Exercise objective:
Repeat each line of the material below exactly as it appears, minus any pictures.

=======

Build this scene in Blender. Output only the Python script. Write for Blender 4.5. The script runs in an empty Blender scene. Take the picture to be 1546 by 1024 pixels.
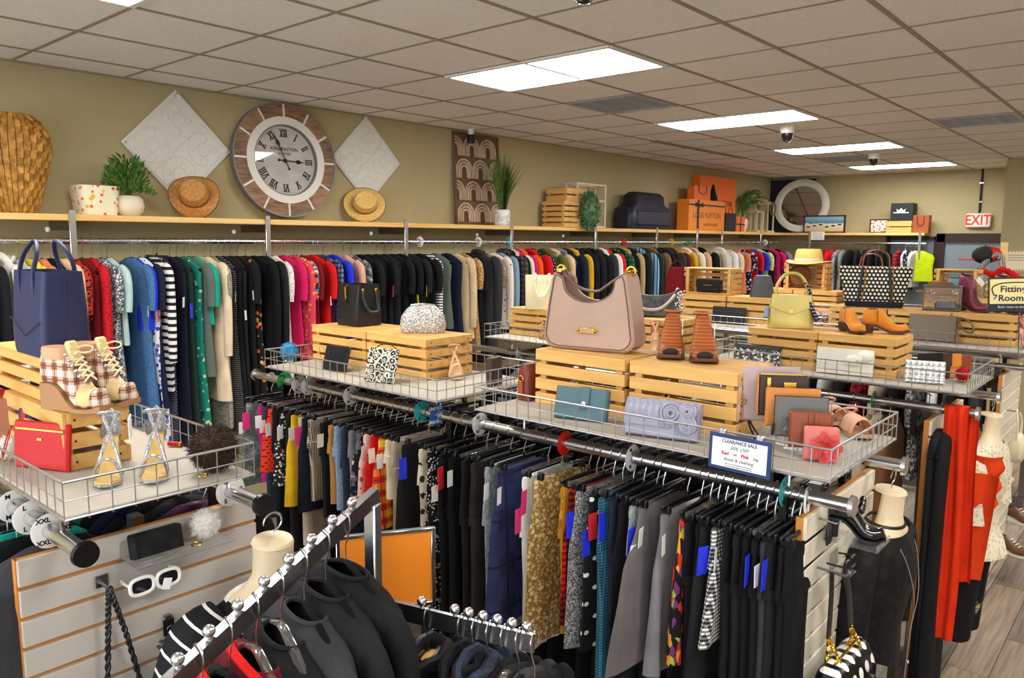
import bpy, math, random
from mathutils import Vector, Matrix
random.seed(7)
PI = math.pi
SC = bpy.context.scene
COL = SC.collection

# ------------------------------------------------------------ camera
FPX = 1167.0
YAW, PITCH, ROLL = 0.715861, 0.128801, 0.006749
CAM = Vector((5.085, -1.548, 2.0735))
_fw = Vector((-math.sin(YAW)*math.cos(PITCH), math.cos(YAW)*math.cos(PITCH), -math.sin(PITCH)))
_r0 = _fw.cross(Vector((0, 0, 1))).normalized()
_u0 = _r0.cross(_fw)
_rt = math.cos(ROLL)*_r0 + math.sin(ROLL)*_u0
_up = -math.sin(ROLL)*_r0 + math.cos(ROLL)*_u0
cd = bpy.data.cameras.new('camera')
cd.sensor_width = 36.0
cd.lens = 36.0*FPX/1546.0
cd.clip_start = 0.02
cam = bpy.data.objects.new('camera', cd)
COL.objects.link(cam)
mw = Matrix((( _rt.x, _up.x, -_fw.x, CAM.x), (_rt.y, _up.y, -_fw.y, CAM.y), (_rt.z, _up.z, -_fw.z, CAM.z), (0, 0, 0, 1)))
cam.matrix_world = mw
SC.camera = cam

# ------------------------------------------------------------ world, exposure, light levels
w = bpy.data.worlds.new('world'); SC.world = w; w.use_nodes = True
w.node_tree.nodes['Background'].inputs[0].default_value = (0.9, 0.95, 1.0, 1)
w.node_tree.nodes['Background'].inputs[1].default_value = 4.6
SC.view_settings.view_transform = 'Standard'
SC.view_settings.look = 'None'
SC.view_settings.exposure = -0.06
SC.view_settings.gamma = 1.0
SC.view_settings.use_curve_mapping = False
LAMP = 26.0          # emission of the ceiling diffusers
SC.cycles.max_bounces = 8
SC.cycles.diffuse_bounces = 4

# ------------------------------------------------------------ photo ray helpers (where a seen point stands on a real plane)
def ray(x, y):
    return _fw*FPX + _rt*(x-773.0) - _up*(y-512.0)
def P(x, y, ax, v):
    d = ray(x, y); t = (v-CAM[ax])/d[ax]
    return CAM + d*t
def on_x(x, y, v): return P(x, y, 0, v)
def on_y(x, y, v): return P(x, y, 1, v)
def on_z(x, y, v): return P(x, y, 2, v)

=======

Finished exercise:
Build this scene in Blender. Output only the Python script. Write for Blender 4.5. The script runs in an empty Blender scene. Take the picture to be 1546 by 1024 pixels.
import bpy, math, random
from mathutils import Vector, Matrix
random.seed(7)
PI = math.pi
SC = bpy.context.scene
COL = SC.collection

# ------------------------------------------------------------ camera
FPX = 1167.0
YAW, PITCH, ROLL = 0.715861, 0.128801, 0.006749
CAM = Vector((5.085, -1.548, 2.0735))
_fw = Vector((-math.sin(YAW)*math.cos(PITCH), math.cos(YAW)*math.cos(PITCH), -math.sin(PITCH)))
_r0 = _fw.cross(Vector((0, 0, 1))).normalized()
_u0 = _r0.cross(_fw)
_rt = math.cos(ROLL)*_r0 + math.sin(ROLL)*_u0
_up = -math.sin(ROLL)*_r0 + math.cos(ROLL)*_u0
cd = bpy.data.cameras.new('camera')
cd.sensor_width = 36.0
cd.lens = 36.0*FPX/1546.0
cd.clip_start = 0.02
cam = bpy.data.objects.new('camera', cd)
COL.objects.link(cam)
mw = Matrix((( _rt.x, _up.x, -_fw.x, CAM.x), (_rt.y, _up.y, -_fw.y, CAM.y), (_rt.z, _up.z, -_fw.z, CAM.z), (0, 0, 0, 1)))
cam.matrix_world = mw
SC.camera = cam

# ------------------------------------------------------------ world, exposure, light levels
w = bpy.data.worlds.new('world'); SC.world = w; w.use_nodes = True
w.node_tree.nodes['Background'].inputs[0].default_value = (0.9, 0.95, 1.0, 1)
w.node_tree.nodes['Background'].inputs[1].default_value = 4.6
SC.view_settings.view_transform = 'Standard'
SC.view_settings.look = 'None'
SC.view_settings.exposure = -0.06
SC.view_settings.gamma = 1.0
SC.view_settings.use_curve_mapping = False
LAMP = 26.0          # emission of the ceiling diffusers
SC.cycles.max_bounces = 8
SC.cycles.diffuse_bounces = 4

# ------------------------------------------------------------ photo ray helpers (where a seen point stands on a real plane)
def ray(x, y):
    return _fw*FPX + _rt*(x-773.0) - _up*(y-512.0)
def P(x, y, ax, v):
    d = ray(x, y); t = (v-CAM[ax])/d[ax]
    return CAM + d*t
def on_x(x, y, v): return P(x, y, 0, v)
def on_y(x, y, v): return P(x, y, 1, v)
def on_z(x, y, v): return P(x, y, 2, v)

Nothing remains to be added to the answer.